Citation:
Catarina Figueira, Joe Nellis and David Parker, Banking performance and technological change in non-core EU countries: A study of Spain and Portugal, Studies in Economics and Finance, Volume 26, Number 3, 2009, Pages 155-170.
Abstract:
The purpose of this paper is to investigate the cost efficiency of banks
operating in two "non-core" EU countries, Portugal and Spain, over a number of
years. Specifically, the paper aims to examine the extent to which banks'
efficiency is influenced by their portfolio orientation and scale of operation.

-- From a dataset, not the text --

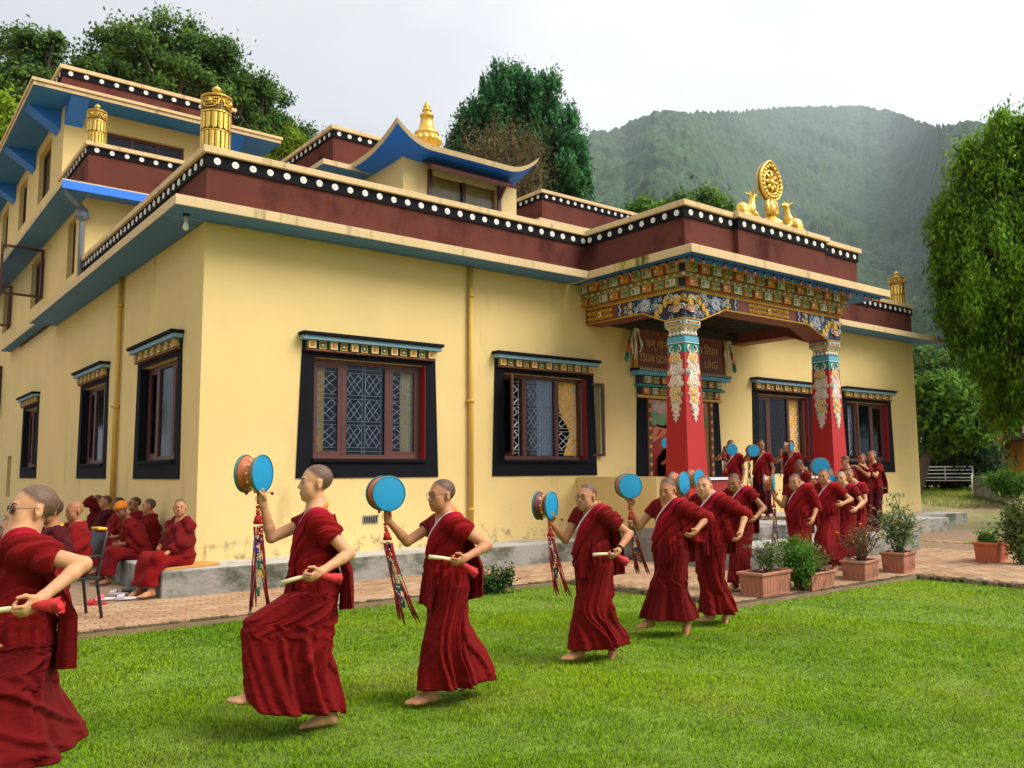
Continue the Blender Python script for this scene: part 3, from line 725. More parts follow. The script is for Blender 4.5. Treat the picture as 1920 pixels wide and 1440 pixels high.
def chevrons(b, x, z0, z1, dr, y=-.006):
    zc = (z0+z1)/2
    for k, mi in enumerate((NV, WH, BL, NV)):
        xx = x+dr*k*.028
        pts = [(xx, y, z0+.01), (xx+dr*.03, y, z0+(zc-z0)*.5), (xx-dr*.02, y, zc), (xx+dr*.03, y, zc+(z1-zc)*.5), (xx, y, z1-.01)]
        b.tube(pts, .014, 4, mi)

# roof slab of the porch
MZ0, MZ1 = -2.13, -1.38
mb = MB(); mb.box(PX0, PX1, PYF, -EV-.001, ZS-.002, ZS+FT-.001, [1,0,0,0,0,0]); mb.box(PX0+.05, PX1-.05, -EV-.002, -.003, ZS-.002, ZS+FT-.001, [1,0,0,0,0,0])
o = hp(mb.build('porch_roof', [m_cream, m_deep], bevel=.006))
MB().box(PX0-.004, PX0+.04, MZ0, MZ1, ZS+.001, ZS+FT-.004).build('mossy_edge', m_mossy, o, HI*-1*0)
# platform, steps, balustrades
b = MB(); b.box(7.06, 12.4, -3.85, -.005, -.05, .33, [0,1,0,0,0,0]); hp(b.build('lower_step', [m_conc, m_conctop], bevel=.012))
b = MB(); b.box(7.08, 13.4, -2.98, -.006, .30, .56, [0,1,0,0,0,0]); hp(b.build('porch_floor', [m_conc, m_conctop], bevel=.012))
b = MB(); b.box(12.41, 18.3, -1.62, -.865, -.05, ZB-.003, [0,1,0,0,0,0]); b.box(12.41, 13.9, -3.0, -1.6, -.05, .28, [0,1,0,0,0,0]); hp(b.build('side_step', [m_conc, m_conctop], bevel=.012))
for (x0, x1, y0, y1, mt) in ((7.87, 8.63, -2.42, -2.16, o_red2), (10.80, 11.70, -2.42, -2.16, o_red2)):
    b = MB(); b.box(x0, x1, y0, y1, .561, 1.36, 0); b.box(x0-.0, x1+.02, y0-.03, y1+.03, 1.361, 1.41, 1); hp(b.build('balustrade', [mt, m_white], bevel=.006))
b = MB(); b.box(7.09, 7.33, -2.02, -.004, .33, 1.43, 0); hp(b.build('balustrade', [m_wall], bevel=.006))

# pillars
def make_pillar(cx, cy):
    z0, z1, hb, ht = .562, 3.86, .275, .185
    p = MB()
    V = [(sx*hb, sy*hb, z0) for sx, sy in ((-1,-1),(1,-1),(1,1),(-1,1))] + [(sx*ht, sy*ht, z1) for sx, sy in ((-1,-1),(1,-1),(1,1),(-1,1))]
    zt_ = 3.56; hm = hb+(ht-hb)*(zt_-z0)/(z1-z0)
    V += [(sx*hm, sy*hm, zt_) for sx, sy in ((-1,-1),(1,-1),(1,1),(-1,1))]
    p.add(V, [(0,3,2,1), (4,5,6,7)], 0)
    for i in range(4):
        j = (i+1) % 4; p.add([V[i], V[j], V[8+j], V[8+i]], [(0,1,2,3)], 0); p.add([V[8+i], V[8+j], V[4+j], V[4+i]], [(0,1,2,3)], 1)
    pil = hp(p.build('pillar', [o_pillar, o_teal], loc=(cx, cy, 0)))
    sl = math.atan2(hb-ht, z1-z0)
    for fi, ang in enumerate((0, -90, 90, 180)):
        b = MB(); s = random.Random(fi)
        # shaded teal collar
        b.box(-ht*.99, ht*.99, -.012, .0, z1-.12, z1-.02, BL); b.box(-ht*.99, ht*.99, -.016, .0, z1-.13, z1-.118, WH)
        for sx in (-1, 1): spiral(b, sx*.07, z1-.24, .062, 1.1, .016, WH, -.012, -sx, math.pi/2); b.ball((sx*.055, -.015, z1-.23), .014, 6, 4, BRN)
        b.ball((0, -.012, z1-.30), (.03, .01, .05), 8, 5, TE)
        seq = [(.40,.115,YE,WH), (.57,.140,WH,PK), (.78,.130,WH,PK), (.96,.110,YE,WH), (1.10,.100,YE,WH), (1.22,.08,WH,PK), (1.32,.060,WH,PK), (1.39,.040,WH,WH)]
        for k, (dz, r, mi, rim_) in enumerate(seq):
            puff(b, s.uniform(-.02, .02), z1-dz, r, mi, rim_, -.001, .022, 7, fi*10+k)
            for sx in (-1, 1):
                puff(b, sx*r*.95, z1-dz-.06, r*.36, (WH, TE, YE, PK)[(k+fi+(sx > 0)) % 4], WH, 0, .016, 5, k)
        b.prism([(-.03, z1-1.40), (0, z1-1.52), (.03, z1-1.40)], 'y', 0, -.014, WH)
        q = b.mesh('painted_scroll', ORN)
        oo = link('painted_scroll', q, pil)
        # tilt the face with the batter, then turn to its side
        Mx = Matrix.Rotation(R_(ang), 4, 'Z') @ Matrix.Translation((0, -ht-.001, z1)) @ Matrix.Rotation(-sl, 4, 'X') @ Matrix.Translation((0, 0, -z1))
        oo.matrix_basis = Mx
    # bead ring and capital
    b = MB()
    for ang in (0, 90, 180, 270):
        for i in range(4):
            c = Matrix.Rotation(R_(ang), 3, 'Z') @ Vector((-.13+.087*i, -.165, 3.90)); b.ball(c, (.038, .038, .042), 8, 6, 0)
    b.box(-.155, .155, -.155, .155, 3.86, 3.945, 1); b.build('bead_ring', [o_white, o_navy], pil)
    b = MB(); b.box(-.17, .17, -.17, .17, 3.945, 3.975, 0)
    b.add([(-.17,-.17,3.975),(.17,-.17,3.975),(.17,.17,3.975),(-.17,.17,3.975),(-.22,-.22,4.03),(.22,-.22,4.03),(.22,.22,4.03),(-.22,.22,4.03)], [(0,1,5,4),(1,2,6,5),(2,3,7,6),(3,0,4,7)], 0)
    b.box(-.22, .22, -.22, .22, 4.03, 4.145, 1)
    cap = b.build('capital', [m_blk_c, m_blk_y], pil)
    for ang in (0, -90, 90):
        b = MB(); b.box(-.20, .20, -.012, 0, 4.045, 4.132, BL); b.box(-.175, .175, -.017, -.012, 4.058, 4.12, WH); b.box(-.15, .15, -.022, -.017, 4.07, 4.108, BRN); b.box(-.10, .10, -.026, -.022, 4.08, 4.098, YE)
        for i in range(6): spiral(b, -.14+.056*i, 3.99, .026, 1.2, .007, (WH, GR, PK)[i % 3], .03, 1 if i % 2 else -1)
        oo = b.build('capital_panel', ORN, pil); oo.matrix_basis = Matrix.Rotation(R_(ang), 4, 'Z') @ Matrix.Translation((0, -.2205, 0))
    return pil
P1 = (7.60, -2.25); P2 = (12.02, -2.25)
make_pillar(*P1); make_pillar(*P2)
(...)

Data envelopment analysis is used to identify banks' levels of performance over
time in both countries. In order to decompose banks' total factor productivity
change into technological, scale efficiency and pure efficiency changes, the
Malmquist index method is applied. Banks operating in both countries have
improved their performance over time and savings banks and large banks, in
particular, have tended to outperform other types of banks. Banks operating in
Spain tend to perform better than in Portugal and Spanish-owned banks perform
better than their Portuguese-owned counterparts. The improvements in performance
revealed have mainly been due to technological change. Bankscope is a well-
respected data source and has been the basis of many studies of performance in
international banking. Unfortunately, owing to data deficiencies, around 20 per
cent of the banks operating in Portugal and Spain were not included. Practical
implications - If Portuguese banks are to be competitive internationally, there
is considerable need for efficiency improvements. The paper provides insights
into the dynamics of the Portuguese and Spanish banking systems. The results
should be of interest to management in banking and bank regulators in Europe,
and economists and others studying bank performance trends. The research
reported may shed light on some of the challenges facing the banking sectors of
the "new" EU states (such as Poland and Hungary).